I will not claim to be any sort of authority on the root causes of traffic congestion in Santa Monica, but having lived here for over 20 years I’ve had the opportunity to observe each time another huge mistake was made. One of those has been the construction of more apartment and condo living structures putting stress on Lincoln Blvd.  Monday through Friday, your best bet traveling south on Lincoln in a time window of 3pm to 7pm is to walk, skate board, or ride a bike. In a car, you’re just going to be digging through your CD collection looking for New Age music to soothe your beleaguered soul.

Traffic in both our own city and the greater Los Angeles area is always viewed as inevitable: Nothing can be done, and it’s only going to get worse. But in honoring the recent passing of Nancy Reagan, is there any way we can “Just Say ‘No’”?

Sure. Are you ready to fight giants with a toothpick? Because stopping development, construction, and the momentum for the (alleged) freedom that we believe comes with each of us having and driving our own cars involves going up against some of the surliest musclebound opposition in Southern California.

Let’s start small. Downtown Santa Monica just opened some more movie theaters. And when they did, they launched them with the new “Star Wars” movie. Not a six pack of small, ‘indy’ films about dysfunctional families and parents with drug problems. No, they unleashed a blockbuster on multiple screens. Reading that more movie screens were coming to our downtown area initially had the sound of more fun being available to citizens. Hilarious comedy, action, adventure; a big bag of buttered popcorn and with it… increased traffic.

Then there’s Santa Monica development in general, which hues to a pretty traditional line: Homes for lower income families in which the parents might be employees of our hotels and attractions and walk or take public transportation to their jobs? No, not so much.  Instead, more hotel rooms (with the people in them renting cars), new office buildings with employees driving in and out each day, and developments with first floor retail requiring some means of customers getting to it.

This past weekend, one of my theater pieces had two performances in Joshua Tree. I did everything I could to remind the actors driving to the theater that they must plan their travel to avoid rush hour. One of the actors, a single Mom who works two jobs and needed to stay later at one of them, got stuck trying to get out of the city. In a hot car with her two young kids.  To set and organize the movement of eight people to the desert, we had to think and plan like we were retaking Mosul from the insurgents.

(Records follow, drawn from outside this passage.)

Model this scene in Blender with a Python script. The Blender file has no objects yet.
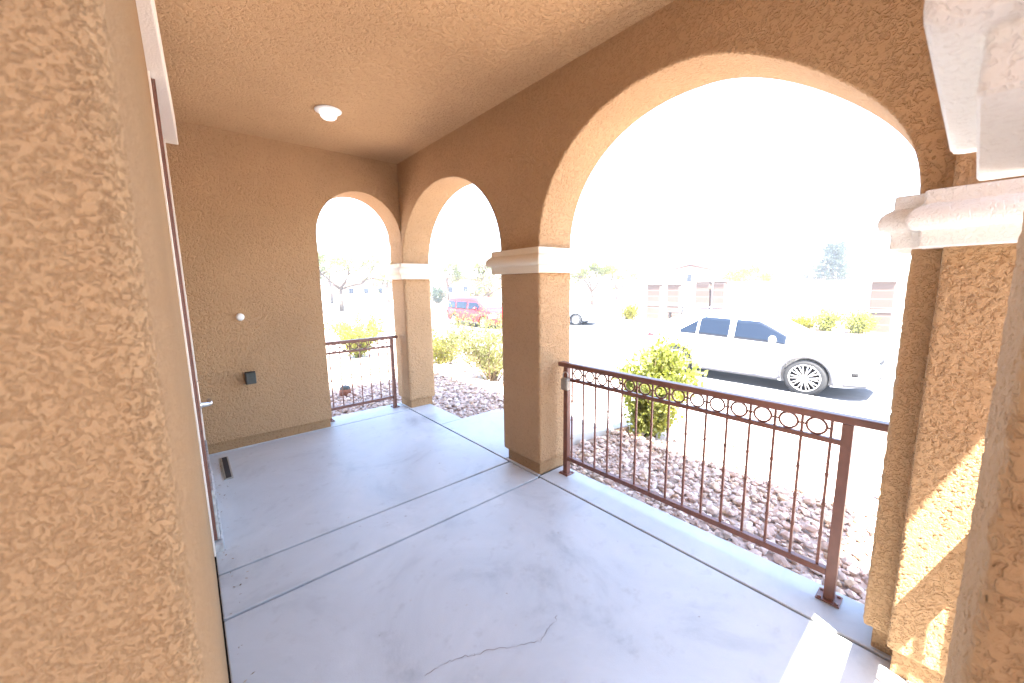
import bpy, bmesh, math, random
import numpy as np
from mathutils import Vector, Matrix, noise as mnoise
R=math.radians; GLARE_DENSITY=.0018
random.seed(7); rng=np.random.default_rng(7)
sc=bpy.context.scene; col=sc.collection

# ------------------------------------------------------------------ helpers
def tag(o,label=None,cat=None,group=None,kind=None):
    if label: o['label']=label
    if cat: o['category']=cat
    if group: o['group']=group
    if kind: o['kind']=kind
    return o
def thing(name,label,cat,loc=(0,0,0),rz=0,group=None):
    o=bpy.data.objects.new(name,None); col.objects.link(o)
    o.location=loc; o.rotation_euler=(0,0,rz); o.empty_display_size=.1
    return tag(o,label,cat,group)
def copy_tree(o,parent=None):
    c=o.copy(); col.objects.link(c)
    if parent is not None: c.parent=parent
    for ch in list(o.children): copy_tree(ch,c)
    return c
class MB:
    """collects vertices and faces in world (or thing-local) coordinates"""
    def __init__(s): s.v=[]; s.f=[]; s.sm=[]
    def add(s,v,f,smooth=False):
        n=len(s.v); s.v.extend([tuple(map(float,p)) for p in v]); s.f.extend([tuple(n+i for i in q) for q in f]); s.sm.extend([smooth]*len(f)); return s
    def box(s,a,b):
        x0,y0,z0=[min(p,q) for p,q in zip(a,b)]; x1,y1,z1=[max(p,q) for p,q in zip(a,b)]
        return s.add([(x0,y0,z0),(x1,y0,z0),(x1,y1,z0),(x0,y1,z0),(x0,y0,z1),(x1,y0,z1),(x1,y1,z1),(x0,y1,z1)],
            [(3,2,1,0),(4,5,6,7),(0,1,5,4),(1,2,6,5),(2,3,7,6),(3,0,4,7)])
    def tube(s,pts,rad,n=8,cap=True):
        pts=[Vector(p) for p in pts]
        if not hasattr(rad,'__len__'): rad=[rad]*len(pts)
        rings=[]; up=None
        for i,p in enumerate(pts):
            t=(pts[min(i+1,len(pts)-1)]-pts[max(i-1,0)]).normalized()
            if up is None: up=t.orthogonal().normalized()
            up=(up-t*up.dot(t)); up=up.normalized() if up.length>1e-6 else t.orthogonal().normalized()
            w=t.cross(up)
            rings.append([p+(up*math.cos(2*math.pi*k/n)+w*math.sin(2*math.pi*k/n))*rad[i] for k in range(n)])
        v=[q for r in rings for q in r]; f=[]
        for i in range(len(pts)-1):
            for k in range(n):
                a=i*n+k; b=i*n+(k+1)%n; f.append((a,b,b+n,a+n))
        if cap: f.append(tuple(range(n-1,-1,-1))); f.append(tuple((len(pts)-1)*n+k for k in range(n)))
        return s.add(v,f,True)
    def lathe(s,prof,origin=(0,0,0),axis='z',n=32):
        v=[];f=[]
        for r,h in prof:
            for k in range(n):
                a=2*math.pi*k/n; p=(r*math.cos(a),r*math.sin(a),h)
                if axis=='y': p=(p[0],p[2],p[1])
                if axis=='x': p=(p[2],p[0],p[1])
                v.append((p[0]+origin[0],p[1]+origin[1],p[2]+origin[2]))
        for i in range(len(prof)-1):
            for k in range(n):
                a=i*n+k;b=i*n+(k+1)%n
                f.append((a,b,b+n,a+n) if axis!='y' else (a,a+n,b+n,b))
        return s.add(v,f,True)
    def torus(s,c,Rr,r,axis='x',n=28,m=8):
        v=[];f=[]
        for i in range(n):
            a=2*math.pi*i/n
            for j in range(m):
                b=2*math.pi*j/m; rr=Rr+r*math.cos(b); p=(r*math.sin(b),rr*math.cos(a),rr*math.sin(a))
                if axis=='y': p=(p[1],p[0],p[2])
                v.append((p[0]+c[0],p[1]+c[1],p[2]+c[2]))
        for i in range(n):
            for j in range(m): f.append((i*m+j,((i+1)%n)*m+j,((i+1)%n)*m+(j+1)%m,i*m+(j+1)%m))
        return s.add(v,f,True)
    def prism(s,poly,a,b,plane='yz'):
        """polygon in a plane extruded along the third axis between a and b"""
        n=len(poly)
        def P(q,h): return (h,q[0],q[1]) if plane=='yz' else ((q[0],h,q[1]) if plane=='xz' else (q[0],q[1],h))
        v=[P(q,a) for q in poly]+[P(q,b) for q in poly]
        f=[tuple(range(n)),tuple(range(2*n-1,n-1,-1))]+[(i,i+n,(i+1)%n+n,(i+1)%n) for i in range(n)]
        return s.add(v,f)
    def build(s,name,m,parent=None,bevel=0,seg=2,autosmooth=None,local=False,**t):
        me=bpy.data.meshes.new(name); off=Vector((0,0,0))
        if parent is not None and not local:
            q=parent
            while q is not None: off+=q.location; q=q.parent
        me.from_pydata([(x-off.x,y-off.y,z-off.z) for x,y,z in s.v],[],s.f)
        me.polygons.foreach_set('use_smooth',s.sm)
        me.materials.append(m); me.validate()
        b=bmesh.new(); b.from_mesh(me); bmesh.ops.recalc_face_normals(b,faces=b.faces); b.to_mesh(me); b.free()
        if autosmooth:
            me.polygons.foreach_set('use_smooth',[True]*len(me.polygons))
            me.set_sharp_from_angle(angle=R(autosmooth))
        o=bpy.data.objects.new(name,me); col.objects.link(o)
        if parent is not None: o.parent=parent
        if bevel:
            md=o.modifiers.new('bevel','BEVEL'); md.width=bevel; md.segments=seg; md.limit_method='ANGLE'; md.angle_limit=R(40); md.harden_normals=False
        return tag(o,**t)
def np_mesh(name,v,f,m,parent=None,smooth=False):
    me=bpy.data.meshes.new(name); me.from_pydata(v.tolist() if hasattr(v,'tolist') else v,[],f.tolist() if hasattr(f,'tolist') else f)
    if smooth: me.polygons.foreach_set('use_smooth',[True]*len(me.polygons))
    me.materials.append(m); o=bpy.data.objects.new(name,me); col.objects.link(o)
    if parent is not None: o.parent=parent
    return o

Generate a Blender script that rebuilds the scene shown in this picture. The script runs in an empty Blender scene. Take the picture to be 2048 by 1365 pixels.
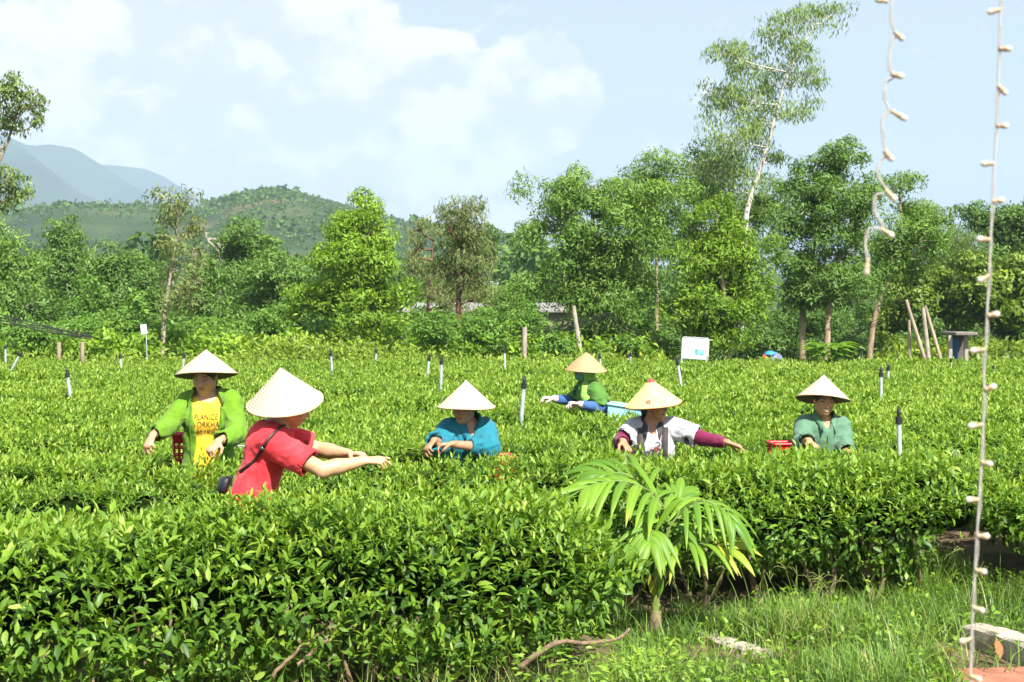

You can say life shouldn’t be that way, but for us in Santa Monica and most of Southern California this is modern living. Yes, the new train line will help. But to institute a comprehensive means of getting humans from place to place in L.A. without cars would have required some of the most insightful and far-reaching planning in American history, likely beginning back in the 1950s. As early as the 1920s, oil, rubber tire, and car making concerns were moving against public transit “streetcars” in Los Angeles. Some identify this move to individual automobiles and the death of public transit as a conspiracy. Even if it was, those interests would still have bonded over the general notion of making money. The way new condo, office, shopping center or (Lord, give us strength…) football stadium development makes money. And more traffic.  We are left to pick up our toothpicks and fight the giants.